Stop-Motion Animator Visits University

The final installment of Monmouth’s “ART NOW” series came to Wilson Hall on Thursday, Feb. 6, showcasing the work of accomplished stop-motion painter, Jennifer Levonian. Much like the previous guests of the visiting artist series presented by Professor Michael Richison, Levonian’s work is accomplished through multiple mediums. Her presentation, which involved both a lecture and interactive workshop, highlighted the process of animating paintings to produce short films.

Levonian first became interested in this unique medium while she was studying painting at the graduate level and signed up for an animation course taught by recent Oscar nominee David Sousa. This introduction to the world of short film opened up new doors for Levonian, who quickly fell in love with the medium.

She began painting puppets that required multiple moving parts, which were then filmed and edited to give the illusion of motion. Using this stop-motion technique, Levonian went on to create films that have been featured in places like the Philadelphia Museum of Art and the National Portrait Gallery.

Some of these short films were screened during the presentation on Thursday, including a very relatable piece called, “The Poetry Winner.” This short featured a character named Caitlyn, who had just finished college for the semester and was spending her summer as a grocery store clerk. The story culminates with Caitlyn’s declaration to a fussy customer that she is, in fact, a poetry winner, thus validating herself among a mundane hometown life.

Levonian dealt with a lot of powerful themes in this seven-minute short, and each one of them had something that all college students can relate to. Most prominent was the discernable gap between the teenage years and adulthood, showcased by the juxtaposition of philosophical paper titles and ordinary cash register functions. For many students, this was a very accurate representation of the common transition from a childhood home to. a dorm room.

“I work retail every summer, so ‘The Poetry Winner’ made a lot of sense to me,” said senior Kevin Wells. “There’s a real difference between life at college and life at home, and I think the film really captured that.”

While “The Poetry Winner” had universal themes, Levonian’s next short was directed more toward women and told a story from a feminist perspective. This short, set during a bridal shower, was called “Her Slip is Showing.” Levonian explained that her goal was to highlight female friendships, which she accomplished by using flashbacks to show how the relationship between two women had changed over time.
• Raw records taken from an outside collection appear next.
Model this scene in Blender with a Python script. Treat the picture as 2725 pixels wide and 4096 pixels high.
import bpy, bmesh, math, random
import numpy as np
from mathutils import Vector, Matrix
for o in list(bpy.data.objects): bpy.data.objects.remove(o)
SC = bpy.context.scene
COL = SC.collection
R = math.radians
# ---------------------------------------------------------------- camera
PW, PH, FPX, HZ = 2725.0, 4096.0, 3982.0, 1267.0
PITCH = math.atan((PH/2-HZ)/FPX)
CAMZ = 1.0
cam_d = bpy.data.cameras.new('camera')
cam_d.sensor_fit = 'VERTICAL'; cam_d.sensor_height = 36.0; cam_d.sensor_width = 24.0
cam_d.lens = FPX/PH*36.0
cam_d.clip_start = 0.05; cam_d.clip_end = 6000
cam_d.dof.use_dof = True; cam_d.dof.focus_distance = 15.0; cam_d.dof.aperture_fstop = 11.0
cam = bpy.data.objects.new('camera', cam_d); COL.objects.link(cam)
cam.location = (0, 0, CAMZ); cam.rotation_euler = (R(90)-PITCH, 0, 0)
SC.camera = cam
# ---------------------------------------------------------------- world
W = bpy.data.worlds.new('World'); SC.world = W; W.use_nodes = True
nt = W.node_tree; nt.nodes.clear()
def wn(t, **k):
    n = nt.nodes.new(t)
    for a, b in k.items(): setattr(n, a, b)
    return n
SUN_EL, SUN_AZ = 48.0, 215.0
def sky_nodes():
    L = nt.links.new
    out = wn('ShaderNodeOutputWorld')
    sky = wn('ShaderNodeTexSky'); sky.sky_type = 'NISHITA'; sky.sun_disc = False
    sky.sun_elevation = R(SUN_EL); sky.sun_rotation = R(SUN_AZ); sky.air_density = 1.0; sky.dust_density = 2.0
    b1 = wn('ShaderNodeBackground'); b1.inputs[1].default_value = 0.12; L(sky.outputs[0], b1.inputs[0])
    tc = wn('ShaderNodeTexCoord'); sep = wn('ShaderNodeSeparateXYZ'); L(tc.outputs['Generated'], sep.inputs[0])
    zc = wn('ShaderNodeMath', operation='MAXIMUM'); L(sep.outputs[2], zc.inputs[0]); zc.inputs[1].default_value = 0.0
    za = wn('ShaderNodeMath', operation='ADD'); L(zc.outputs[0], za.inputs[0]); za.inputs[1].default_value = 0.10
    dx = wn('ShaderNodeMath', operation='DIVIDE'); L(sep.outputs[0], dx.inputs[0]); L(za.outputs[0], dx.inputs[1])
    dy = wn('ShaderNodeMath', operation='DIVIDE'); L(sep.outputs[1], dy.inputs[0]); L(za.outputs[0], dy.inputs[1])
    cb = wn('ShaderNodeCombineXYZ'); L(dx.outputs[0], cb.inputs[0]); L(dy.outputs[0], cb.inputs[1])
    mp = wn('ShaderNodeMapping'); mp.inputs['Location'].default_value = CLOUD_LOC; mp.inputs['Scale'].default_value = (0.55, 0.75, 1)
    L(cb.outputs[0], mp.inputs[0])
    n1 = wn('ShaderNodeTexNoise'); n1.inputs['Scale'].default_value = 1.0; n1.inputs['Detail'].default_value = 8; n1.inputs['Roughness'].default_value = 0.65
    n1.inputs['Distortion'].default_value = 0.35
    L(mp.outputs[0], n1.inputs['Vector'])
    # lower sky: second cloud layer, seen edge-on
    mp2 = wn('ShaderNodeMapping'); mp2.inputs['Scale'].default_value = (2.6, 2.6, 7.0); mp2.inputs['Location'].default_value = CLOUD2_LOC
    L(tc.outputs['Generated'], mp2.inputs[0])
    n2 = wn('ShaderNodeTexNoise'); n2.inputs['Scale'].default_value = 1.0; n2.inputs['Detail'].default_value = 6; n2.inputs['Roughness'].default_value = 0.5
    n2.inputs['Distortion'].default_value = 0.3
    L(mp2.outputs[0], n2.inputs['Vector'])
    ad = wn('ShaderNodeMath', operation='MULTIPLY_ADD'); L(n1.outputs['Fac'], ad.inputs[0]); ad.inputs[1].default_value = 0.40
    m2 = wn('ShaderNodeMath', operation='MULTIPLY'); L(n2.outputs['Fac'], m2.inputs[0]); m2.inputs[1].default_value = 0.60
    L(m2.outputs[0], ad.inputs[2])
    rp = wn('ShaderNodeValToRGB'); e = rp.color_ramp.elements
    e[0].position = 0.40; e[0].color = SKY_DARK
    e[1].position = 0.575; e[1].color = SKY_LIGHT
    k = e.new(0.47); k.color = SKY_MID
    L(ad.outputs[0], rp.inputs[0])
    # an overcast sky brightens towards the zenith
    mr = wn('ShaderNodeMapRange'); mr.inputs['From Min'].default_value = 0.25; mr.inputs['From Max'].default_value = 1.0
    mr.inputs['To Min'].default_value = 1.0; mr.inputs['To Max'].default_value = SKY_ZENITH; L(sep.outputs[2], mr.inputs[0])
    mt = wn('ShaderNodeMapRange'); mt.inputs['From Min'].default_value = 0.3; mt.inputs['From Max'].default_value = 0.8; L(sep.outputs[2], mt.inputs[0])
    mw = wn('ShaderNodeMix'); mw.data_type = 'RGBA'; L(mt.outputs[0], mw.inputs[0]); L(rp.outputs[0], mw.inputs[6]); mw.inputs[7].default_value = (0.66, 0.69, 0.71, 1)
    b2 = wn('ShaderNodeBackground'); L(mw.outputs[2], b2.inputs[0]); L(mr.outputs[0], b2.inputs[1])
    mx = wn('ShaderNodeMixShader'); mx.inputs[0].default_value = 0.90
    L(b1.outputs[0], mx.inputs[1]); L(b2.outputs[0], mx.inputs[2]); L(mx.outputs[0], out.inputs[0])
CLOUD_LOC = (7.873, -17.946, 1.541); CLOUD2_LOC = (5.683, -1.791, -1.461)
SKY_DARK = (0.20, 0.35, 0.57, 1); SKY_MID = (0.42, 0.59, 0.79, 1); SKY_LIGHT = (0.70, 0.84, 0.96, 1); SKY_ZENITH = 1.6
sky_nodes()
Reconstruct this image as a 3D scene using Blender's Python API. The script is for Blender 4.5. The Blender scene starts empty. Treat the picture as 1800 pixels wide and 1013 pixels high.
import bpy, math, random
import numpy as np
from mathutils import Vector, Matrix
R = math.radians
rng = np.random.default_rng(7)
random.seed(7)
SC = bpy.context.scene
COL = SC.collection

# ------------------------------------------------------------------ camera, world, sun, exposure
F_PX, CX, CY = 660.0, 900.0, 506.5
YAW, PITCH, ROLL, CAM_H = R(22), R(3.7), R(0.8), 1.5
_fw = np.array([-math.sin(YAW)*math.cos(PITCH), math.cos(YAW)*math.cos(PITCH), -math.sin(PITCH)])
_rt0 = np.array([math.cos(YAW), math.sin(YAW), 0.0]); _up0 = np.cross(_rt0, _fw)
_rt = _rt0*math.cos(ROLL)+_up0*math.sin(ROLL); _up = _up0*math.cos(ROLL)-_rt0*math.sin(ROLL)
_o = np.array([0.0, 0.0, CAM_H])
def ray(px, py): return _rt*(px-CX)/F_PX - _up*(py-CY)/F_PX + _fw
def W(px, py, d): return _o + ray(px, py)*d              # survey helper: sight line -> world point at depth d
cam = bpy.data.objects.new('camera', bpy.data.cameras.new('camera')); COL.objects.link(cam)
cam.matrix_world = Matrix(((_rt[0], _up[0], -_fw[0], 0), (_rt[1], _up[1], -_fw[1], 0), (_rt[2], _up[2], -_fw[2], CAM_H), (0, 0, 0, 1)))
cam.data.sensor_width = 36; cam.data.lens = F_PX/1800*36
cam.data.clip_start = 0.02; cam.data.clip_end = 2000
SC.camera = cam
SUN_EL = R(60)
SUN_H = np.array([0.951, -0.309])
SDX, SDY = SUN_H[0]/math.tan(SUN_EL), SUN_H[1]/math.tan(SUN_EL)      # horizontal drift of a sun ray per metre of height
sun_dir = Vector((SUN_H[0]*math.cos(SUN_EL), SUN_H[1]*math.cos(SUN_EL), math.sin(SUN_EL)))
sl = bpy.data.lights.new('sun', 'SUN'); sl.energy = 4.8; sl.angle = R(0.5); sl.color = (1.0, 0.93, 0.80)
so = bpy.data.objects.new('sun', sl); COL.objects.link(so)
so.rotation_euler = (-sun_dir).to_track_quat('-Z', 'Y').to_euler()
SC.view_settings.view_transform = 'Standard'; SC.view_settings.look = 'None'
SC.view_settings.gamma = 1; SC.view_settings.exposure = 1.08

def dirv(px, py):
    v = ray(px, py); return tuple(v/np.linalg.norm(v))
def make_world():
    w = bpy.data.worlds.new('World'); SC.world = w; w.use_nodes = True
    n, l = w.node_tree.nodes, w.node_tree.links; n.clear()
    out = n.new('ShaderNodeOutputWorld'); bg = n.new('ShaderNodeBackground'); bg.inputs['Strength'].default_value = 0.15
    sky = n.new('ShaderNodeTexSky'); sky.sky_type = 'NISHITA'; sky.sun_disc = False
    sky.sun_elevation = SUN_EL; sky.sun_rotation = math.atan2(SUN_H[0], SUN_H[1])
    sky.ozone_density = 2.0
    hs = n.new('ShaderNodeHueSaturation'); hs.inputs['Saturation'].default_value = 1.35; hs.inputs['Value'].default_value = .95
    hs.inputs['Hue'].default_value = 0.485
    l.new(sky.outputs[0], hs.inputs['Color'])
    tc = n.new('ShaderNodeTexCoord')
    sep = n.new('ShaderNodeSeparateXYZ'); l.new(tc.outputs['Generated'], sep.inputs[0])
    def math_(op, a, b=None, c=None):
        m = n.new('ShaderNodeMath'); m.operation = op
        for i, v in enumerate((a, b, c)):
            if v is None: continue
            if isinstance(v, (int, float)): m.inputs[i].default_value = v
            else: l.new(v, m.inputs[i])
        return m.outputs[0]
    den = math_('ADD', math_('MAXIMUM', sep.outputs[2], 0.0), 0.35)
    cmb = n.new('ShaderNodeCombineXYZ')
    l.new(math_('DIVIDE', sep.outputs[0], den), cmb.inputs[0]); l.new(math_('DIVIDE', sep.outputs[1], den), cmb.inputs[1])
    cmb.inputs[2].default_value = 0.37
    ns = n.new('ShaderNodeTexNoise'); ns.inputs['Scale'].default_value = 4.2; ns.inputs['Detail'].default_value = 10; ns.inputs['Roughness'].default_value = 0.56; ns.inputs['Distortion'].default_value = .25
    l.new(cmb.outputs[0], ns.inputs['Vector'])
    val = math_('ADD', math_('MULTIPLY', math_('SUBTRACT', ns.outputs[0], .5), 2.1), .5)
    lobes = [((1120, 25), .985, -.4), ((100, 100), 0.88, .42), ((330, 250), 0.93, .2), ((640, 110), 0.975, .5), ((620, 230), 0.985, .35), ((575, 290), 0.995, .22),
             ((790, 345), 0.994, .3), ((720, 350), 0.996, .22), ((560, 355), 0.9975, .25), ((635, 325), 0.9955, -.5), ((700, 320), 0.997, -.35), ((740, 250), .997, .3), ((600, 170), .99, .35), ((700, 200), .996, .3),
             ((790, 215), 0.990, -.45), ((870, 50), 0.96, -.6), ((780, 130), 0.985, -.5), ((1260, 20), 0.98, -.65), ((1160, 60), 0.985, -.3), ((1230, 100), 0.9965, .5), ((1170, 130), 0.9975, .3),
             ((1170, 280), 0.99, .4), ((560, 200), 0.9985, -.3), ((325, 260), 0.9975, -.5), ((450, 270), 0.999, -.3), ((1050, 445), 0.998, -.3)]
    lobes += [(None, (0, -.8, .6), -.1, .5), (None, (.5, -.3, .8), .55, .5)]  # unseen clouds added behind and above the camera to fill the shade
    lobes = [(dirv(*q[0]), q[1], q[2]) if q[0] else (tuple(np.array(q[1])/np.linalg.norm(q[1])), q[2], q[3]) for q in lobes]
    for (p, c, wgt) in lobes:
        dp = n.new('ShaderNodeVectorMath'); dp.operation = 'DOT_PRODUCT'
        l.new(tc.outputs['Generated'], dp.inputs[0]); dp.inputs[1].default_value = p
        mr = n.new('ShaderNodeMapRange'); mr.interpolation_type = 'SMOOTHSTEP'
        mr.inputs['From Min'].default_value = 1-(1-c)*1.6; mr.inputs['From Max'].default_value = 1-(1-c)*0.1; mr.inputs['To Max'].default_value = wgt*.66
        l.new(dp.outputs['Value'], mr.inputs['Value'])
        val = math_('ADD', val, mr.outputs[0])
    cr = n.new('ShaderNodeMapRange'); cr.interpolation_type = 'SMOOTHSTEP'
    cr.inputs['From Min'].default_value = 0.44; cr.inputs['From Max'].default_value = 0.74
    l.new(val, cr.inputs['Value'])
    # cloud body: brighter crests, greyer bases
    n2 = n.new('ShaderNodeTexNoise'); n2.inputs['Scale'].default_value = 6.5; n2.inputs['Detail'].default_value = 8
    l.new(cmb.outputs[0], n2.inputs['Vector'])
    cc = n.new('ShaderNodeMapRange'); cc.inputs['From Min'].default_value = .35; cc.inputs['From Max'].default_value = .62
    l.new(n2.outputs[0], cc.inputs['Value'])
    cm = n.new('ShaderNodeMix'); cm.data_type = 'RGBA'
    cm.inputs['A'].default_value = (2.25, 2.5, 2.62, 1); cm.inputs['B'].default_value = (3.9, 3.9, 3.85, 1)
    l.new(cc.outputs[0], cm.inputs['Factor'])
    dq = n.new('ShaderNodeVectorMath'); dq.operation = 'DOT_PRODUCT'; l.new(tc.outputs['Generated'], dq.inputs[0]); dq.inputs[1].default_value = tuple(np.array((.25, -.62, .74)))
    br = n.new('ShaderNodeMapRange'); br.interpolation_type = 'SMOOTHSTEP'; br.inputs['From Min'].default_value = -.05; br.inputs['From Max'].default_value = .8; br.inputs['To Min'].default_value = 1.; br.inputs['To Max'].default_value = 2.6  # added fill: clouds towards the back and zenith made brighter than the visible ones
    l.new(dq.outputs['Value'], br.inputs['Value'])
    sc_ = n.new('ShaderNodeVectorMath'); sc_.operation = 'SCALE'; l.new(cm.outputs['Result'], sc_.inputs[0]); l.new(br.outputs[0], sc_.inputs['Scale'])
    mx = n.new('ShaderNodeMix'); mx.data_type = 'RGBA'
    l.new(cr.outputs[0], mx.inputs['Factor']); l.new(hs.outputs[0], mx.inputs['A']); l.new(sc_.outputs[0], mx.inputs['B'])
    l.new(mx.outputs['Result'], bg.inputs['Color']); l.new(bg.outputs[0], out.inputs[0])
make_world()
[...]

This commitment to strong female characters was inspired by The Bechdel Test, which passes or fails movies based on an adherence to the following characteristics: the movie has two or more female characters, the female characters interact with each other, and the female characters interact with each other about something other than a man.

To one student, telling a story through a feminine voice is a very worthwhile cause.

“I hadn’t heard of the Bechdel Test before today,” explained Maddie Renner, a junior, “but it was amazing to hear how many movies actually didn’t pass the test. I really admire [Levonian] for sticking to the Bechdel guidelines and featuring female characters in her stories.”

Levonian went on to screen two more shorts, each from a uniquely entertaining perspective. The first was “The Oven Sky,” a testament to real occurrences in Levonian’s neighborhood in Philadelphia. The final short screened was called “Buffalo Milk Yogurt,” which featured a humorous look at the happenings of an innocent grocery store. Both films were well-received by the audience, and helped to expose many students to an up-and-coming medium that isn’t yet represented by popular culture.

“I’m not really into art,” said freshman Brian Olson, “so I didn’t think I would get a lot out of this program. But a lot of the shorts were pretty funny, and they really held my attention. I was surprised by [Levonian]’s work.”

The “ART NOW” series, as a whole, was designed to expose students to transcendent new mediums, and Levonian’s work has surely done this. Her impressive use of multiple mediums serves not only as an artistic marvel, but also a distinctive and powerful storytelling voice. After Levonian’s lecture and extensive work shop, one can only hope that the audience was inspired to pursue this medium, and use it as a vehicle to tell their own stories in the future.